Output the material below in full, exactly as it is.
>> START Source material
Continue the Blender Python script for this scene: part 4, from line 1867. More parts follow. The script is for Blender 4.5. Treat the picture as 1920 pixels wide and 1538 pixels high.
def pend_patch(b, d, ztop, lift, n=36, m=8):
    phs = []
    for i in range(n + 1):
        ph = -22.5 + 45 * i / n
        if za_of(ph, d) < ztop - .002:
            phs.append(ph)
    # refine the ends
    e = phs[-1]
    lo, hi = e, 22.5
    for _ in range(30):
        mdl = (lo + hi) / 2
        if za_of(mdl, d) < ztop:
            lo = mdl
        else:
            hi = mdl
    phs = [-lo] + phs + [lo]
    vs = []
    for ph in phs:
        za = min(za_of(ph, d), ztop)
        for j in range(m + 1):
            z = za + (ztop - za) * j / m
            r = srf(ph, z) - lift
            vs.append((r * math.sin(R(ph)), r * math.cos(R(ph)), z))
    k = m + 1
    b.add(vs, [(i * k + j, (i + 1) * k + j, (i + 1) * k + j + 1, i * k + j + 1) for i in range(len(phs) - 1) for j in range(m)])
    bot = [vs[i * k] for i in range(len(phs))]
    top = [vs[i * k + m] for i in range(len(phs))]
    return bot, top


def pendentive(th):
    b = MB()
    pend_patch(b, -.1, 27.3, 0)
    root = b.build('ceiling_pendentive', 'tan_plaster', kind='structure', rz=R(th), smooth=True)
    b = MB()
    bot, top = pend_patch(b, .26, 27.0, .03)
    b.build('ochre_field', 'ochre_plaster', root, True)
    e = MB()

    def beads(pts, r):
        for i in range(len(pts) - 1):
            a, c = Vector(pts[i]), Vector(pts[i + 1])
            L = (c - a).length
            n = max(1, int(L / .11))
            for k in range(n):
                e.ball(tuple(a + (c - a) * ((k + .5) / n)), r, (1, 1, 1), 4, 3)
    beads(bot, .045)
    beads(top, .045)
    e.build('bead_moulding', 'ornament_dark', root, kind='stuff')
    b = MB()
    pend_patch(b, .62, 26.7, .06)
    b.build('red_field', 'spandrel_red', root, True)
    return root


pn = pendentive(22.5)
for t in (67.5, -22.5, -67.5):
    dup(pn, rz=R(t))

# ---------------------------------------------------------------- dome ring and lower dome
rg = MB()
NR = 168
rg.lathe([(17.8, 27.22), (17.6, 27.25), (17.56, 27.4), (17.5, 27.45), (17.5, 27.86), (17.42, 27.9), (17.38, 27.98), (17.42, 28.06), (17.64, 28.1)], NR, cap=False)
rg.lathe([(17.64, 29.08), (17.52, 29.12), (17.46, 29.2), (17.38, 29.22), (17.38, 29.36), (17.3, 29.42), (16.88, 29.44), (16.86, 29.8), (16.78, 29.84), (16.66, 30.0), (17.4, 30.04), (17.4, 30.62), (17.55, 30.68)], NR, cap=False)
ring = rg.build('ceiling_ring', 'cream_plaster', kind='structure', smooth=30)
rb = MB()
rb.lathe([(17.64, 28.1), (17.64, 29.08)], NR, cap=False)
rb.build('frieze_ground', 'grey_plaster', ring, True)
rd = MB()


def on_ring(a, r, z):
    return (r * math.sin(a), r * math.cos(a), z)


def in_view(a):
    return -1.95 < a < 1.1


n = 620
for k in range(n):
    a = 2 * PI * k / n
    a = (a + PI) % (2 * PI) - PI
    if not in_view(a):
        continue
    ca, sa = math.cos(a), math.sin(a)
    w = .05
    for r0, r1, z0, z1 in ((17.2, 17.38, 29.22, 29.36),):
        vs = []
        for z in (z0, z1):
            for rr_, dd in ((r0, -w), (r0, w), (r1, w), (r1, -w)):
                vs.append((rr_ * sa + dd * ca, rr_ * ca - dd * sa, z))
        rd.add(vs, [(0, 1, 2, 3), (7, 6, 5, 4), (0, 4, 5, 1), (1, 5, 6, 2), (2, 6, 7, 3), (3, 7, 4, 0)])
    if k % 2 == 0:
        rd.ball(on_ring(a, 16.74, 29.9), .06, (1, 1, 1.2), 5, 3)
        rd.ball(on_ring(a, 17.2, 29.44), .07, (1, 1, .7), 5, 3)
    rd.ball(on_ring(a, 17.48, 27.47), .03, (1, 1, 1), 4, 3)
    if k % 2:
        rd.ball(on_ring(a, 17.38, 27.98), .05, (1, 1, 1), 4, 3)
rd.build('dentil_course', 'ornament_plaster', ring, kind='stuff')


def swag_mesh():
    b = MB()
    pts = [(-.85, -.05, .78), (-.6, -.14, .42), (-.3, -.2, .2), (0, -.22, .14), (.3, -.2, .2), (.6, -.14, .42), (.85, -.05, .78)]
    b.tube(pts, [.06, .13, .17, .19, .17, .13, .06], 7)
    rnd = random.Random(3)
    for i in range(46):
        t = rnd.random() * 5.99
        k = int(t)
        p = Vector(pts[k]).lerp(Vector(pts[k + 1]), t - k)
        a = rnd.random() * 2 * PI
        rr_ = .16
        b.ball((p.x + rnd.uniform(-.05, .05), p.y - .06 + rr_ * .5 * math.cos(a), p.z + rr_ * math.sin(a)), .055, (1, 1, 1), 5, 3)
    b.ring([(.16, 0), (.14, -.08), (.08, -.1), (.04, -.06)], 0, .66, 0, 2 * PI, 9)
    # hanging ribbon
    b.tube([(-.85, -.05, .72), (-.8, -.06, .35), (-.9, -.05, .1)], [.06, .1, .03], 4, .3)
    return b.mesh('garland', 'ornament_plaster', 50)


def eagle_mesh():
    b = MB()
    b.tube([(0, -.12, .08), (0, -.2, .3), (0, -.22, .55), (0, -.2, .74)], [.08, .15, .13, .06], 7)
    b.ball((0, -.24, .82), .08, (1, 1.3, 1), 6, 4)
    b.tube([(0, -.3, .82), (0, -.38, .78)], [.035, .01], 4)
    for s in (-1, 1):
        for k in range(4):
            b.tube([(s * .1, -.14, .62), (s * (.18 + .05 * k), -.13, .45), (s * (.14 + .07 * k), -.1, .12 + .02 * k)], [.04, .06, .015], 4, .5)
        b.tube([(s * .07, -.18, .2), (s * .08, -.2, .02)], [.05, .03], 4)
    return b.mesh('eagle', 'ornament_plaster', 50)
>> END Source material
Exercise answer:
Continue the Blender Python script for this scene: part 4, from line 1867. More parts follow. The script is for Blender 4.5. Treat the picture as 1920 pixels wide and 1538 pixels high.
def pend_patch(b, d, ztop, lift, n=36, m=8):
    phs = []
    for i in range(n + 1):
        ph = -22.5 + 45 * i / n
        if za_of(ph, d) < ztop - .002:
            phs.append(ph)
    # refine the ends
    e = phs[-1]
    lo, hi = e, 22.5
    for _ in range(30):
        mdl = (lo + hi) / 2
        if za_of(mdl, d) < ztop:
            lo = mdl
        else:
            hi = mdl
    phs = [-lo] + phs + [lo]
    vs = []
    for ph in phs:
        za = min(za_of(ph, d), ztop)
        for j in range(m + 1):
            z = za + (ztop - za) * j / m
            r = srf(ph, z) - lift
            vs.append((r * math.sin(R(ph)), r * math.cos(R(ph)), z))
    k = m + 1
    b.add(vs, [(i * k + j, (i + 1) * k + j, (i + 1) * k + j + 1, i * k + j + 1) for i in range(len(phs) - 1) for j in range(m)])
    bot = [vs[i * k] for i in range(len(phs))]
    top = [vs[i * k + m] for i in range(len(phs))]
    return bot, top


def pendentive(th):
    b = MB()
    pend_patch(b, -.1, 27.3, 0)
    root = b.build('ceiling_pendentive', 'tan_plaster', kind='structure', rz=R(th), smooth=True)
    b = MB()
    bot, top = pend_patch(b, .26, 27.0, .03)
    b.build('ochre_field', 'ochre_plaster', root, True)
    e = MB()

    def beads(pts, r):
        for i in range(len(pts) - 1):
            a, c = Vector(pts[i]), Vector(pts[i + 1])
            L = (c - a).length
            n = max(1, int(L / .11))
            for k in range(n):
                e.ball(tuple(a + (c - a) * ((k + .5) / n)), r, (1, 1, 1), 4, 3)
    beads(bot, .045)
    beads(top, .045)
    e.build('bead_moulding', 'ornament_dark', root, kind='stuff')
    b = MB()
    pend_patch(b, .62, 26.7, .06)
    b.build('red_field', 'spandrel_red', root, True)
    return root


pn = pendentive(22.5)
for t in (67.5, -22.5, -67.5):
    dup(pn, rz=R(t))

# ---------------------------------------------------------------- dome ring and lower dome
rg = MB()
NR = 168
rg.lathe([(17.8, 27.22), (17.6, 27.25), (17.56, 27.4), (17.5, 27.45), (17.5, 27.86), (17.42, 27.9), (17.38, 27.98), (17.42, 28.06), (17.64, 28.1)], NR, cap=False)
rg.lathe([(17.64, 29.08), (17.52, 29.12), (17.46, 29.2), (17.38, 29.22), (17.38, 29.36), (17.3, 29.42), (16.88, 29.44), (16.86, 29.8), (16.78, 29.84), (16.66, 30.0), (17.4, 30.04), (17.4, 30.62), (17.55, 30.68)], NR, cap=False)
ring = rg.build('ceiling_ring', 'cream_plaster', kind='structure', smooth=30)
rb = MB()
rb.lathe([(17.64, 28.1), (17.64, 29.08)], NR, cap=False)
rb.build('frieze_ground', 'grey_plaster', ring, True)
rd = MB()


def on_ring(a, r, z):
    return (r * math.sin(a), r * math.cos(a), z)


def in_view(a):
    return -1.95 < a < 1.1


n = 620
for k in range(n):
    a = 2 * PI * k / n
    a = (a + PI) % (2 * PI) - PI
    if not in_view(a):
        continue
    ca, sa = math.cos(a), math.sin(a)
    w = .05
    for r0, r1, z0, z1 in ((17.2, 17.38, 29.22, 29.36),):
        vs = []
        for z in (z0, z1):
            for rr_, dd in ((r0, -w), (r0, w), (r1, w), (r1, -w)):
                vs.append((rr_ * sa + dd * ca, rr_ * ca - dd * sa, z))
        rd.add(vs, [(0, 1, 2, 3), (7, 6, 5, 4), (0, 4, 5, 1), (1, 5, 6, 2), (2, 6, 7, 3), (3, 7, 4, 0)])
    if k % 2 == 0:
        rd.ball(on_ring(a, 16.74, 29.9), .06, (1, 1, 1.2), 5, 3)
        rd.ball(on_ring(a, 17.2, 29.44), .07, (1, 1, .7), 5, 3)
    rd.ball(on_ring(a, 17.48, 27.47), .03, (1, 1, 1), 4, 3)
    if k % 2:
        rd.ball(on_ring(a, 17.38, 27.98), .05, (1, 1, 1), 4, 3)
rd.build('dentil_course', 'ornament_plaster', ring, kind='stuff')


def swag_mesh():
    b = MB()
    pts = [(-.85, -.05, .78), (-.6, -.14, .42), (-.3, -.2, .2), (0, -.22, .14), (.3, -.2, .2), (.6, -.14, .42), (.85, -.05, .78)]
    b.tube(pts, [.06, .13, .17, .19, .17, .13, .06], 7)
    rnd = random.Random(3)
    for i in range(46):
        t = rnd.random() * 5.99
        k = int(t)
        p = Vector(pts[k]).lerp(Vector(pts[k + 1]), t - k)
        a = rnd.random() * 2 * PI
        rr_ = .16
        b.ball((p.x + rnd.uniform(-.05, .05), p.y - .06 + rr_ * .5 * math.cos(a), p.z + rr_ * math.sin(a)), .055, (1, 1, 1), 5, 3)
    b.ring([(.16, 0), (.14, -.08), (.08, -.1), (.04, -.06)], 0, .66, 0, 2 * PI, 9)
    # hanging ribbon
    b.tube([(-.85, -.05, .72), (-.8, -.06, .35), (-.9, -.05, .1)], [.06, .1, .03], 4, .3)
    return b.mesh('garland', 'ornament_plaster', 50)


def eagle_mesh():
    b = MB()
    b.tube([(0, -.12, .08), (0, -.2, .3), (0, -.22, .55), (0, -.2, .74)], [.08, .15, .13, .06], 7)
    b.ball((0, -.24, .82), .08, (1, 1.3, 1), 6, 4)
    b.tube([(0, -.3, .82), (0, -.38, .78)], [.035, .01], 4)
    for s in (-1, 1):
        for k in range(4):
            b.tube([(s * .1, -.14, .62), (s * (.18 + .05 * k), -.13, .45), (s * (.14 + .07 * k), -.1, .12 + .02 * k)], [.04, .06, .015], 4, .5)
        b.tube([(s * .07, -.18, .2), (s * .08, -.2, .02)], [.05, .03], 4)
    return b.mesh('eagle', 'ornament_plaster', 50)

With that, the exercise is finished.